Symphony No. 2 in D major, op. 73
Just a year had passed since the presentation of Symphony No. 1 when, in the summer of 1877, on the shores of Lake Wörth in Carinthia, Symphony No. 2 in D major, op. 73, saw the light. The speed with which Brahms created the new composition was surprising when compared to the very long gestation, lasting almost twenty years, that accompanied his first symphonic creation. If the First had been hailed as the ‘Tenth Symphony’, alluding to the Beethovenian legacy of which Brahms was the custodian and guarantor, the Second was called both ‘pastoral’, for its predominantly lyrical and melodic character, and ‘Viennese’, for the waltz rhythm present in two of the four movements. The incipit of the work is a motto of just three notes intoned by the low strings to which the horns, bassoons, flutes and clarinets respond. It may seem like an introduction but in reality it is already the fundamental piece with which Brahms builds the first theme and from there the entire symphonic discourse. The following Adagio is a page of intense lyricism that welcomes the chamber sounds of wind instruments and strings to the lulling rhythm of the berceuse, while the Allegretto grazioso with its two Trios moves carefree with a bucolic dance step. In the last movement, to establish the connection with the beginning of the symphony, the initial motto of three notes reappears that Brahms transforms with countless rhythmic-melodic combinations in the general triumph of the orchestra.

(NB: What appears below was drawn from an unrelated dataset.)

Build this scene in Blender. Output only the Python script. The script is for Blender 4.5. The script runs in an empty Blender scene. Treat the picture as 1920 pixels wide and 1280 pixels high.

Symphony no. 4 in E minor op. 98
During the summer holidays of 1884 and 1885 Brahms worked on composing Symphony No. 4 in E minor, Op. 98, the last in his catalogue. Ten years after his first and much-feared attempt in the symphonic field, Brahms had by now confirmed his value in the field after having built step by step his own language in the name of classicism revisited through romantic sensibility. In Symphony No. 4, compositional virtuosity marries a melancholy-tinged cantability, giving life to a musical discourse where each thematic idea is meticulously shaped before finding its ideal location. The first movement, for example, is constructed entirely from an interval of a third and its inversion; these are minimal materials that in the hands of a craftsman of notes like Brahms are exploited to their full potential. The second theme is also built on intervals of a third, as are all the other thematic ideas that seem to sprout from that same seed of infinite potential. And if in the initial Allegro the composer constructs an entire and complex movement with a few simple intervals, in the grandiose final Allegro he decides to show off the highest contrapuntal mastery. Brahms in fact closes the short but intense chapter of his symphonic production with a Chaconne (a series of variations on an ostinato bass) based on a theme derived from Bach's Cantata BWV 150. A choice that celebrates the musical tradition to which it belongs and establishes, at the same time, the point of no return of Romantic symphonism.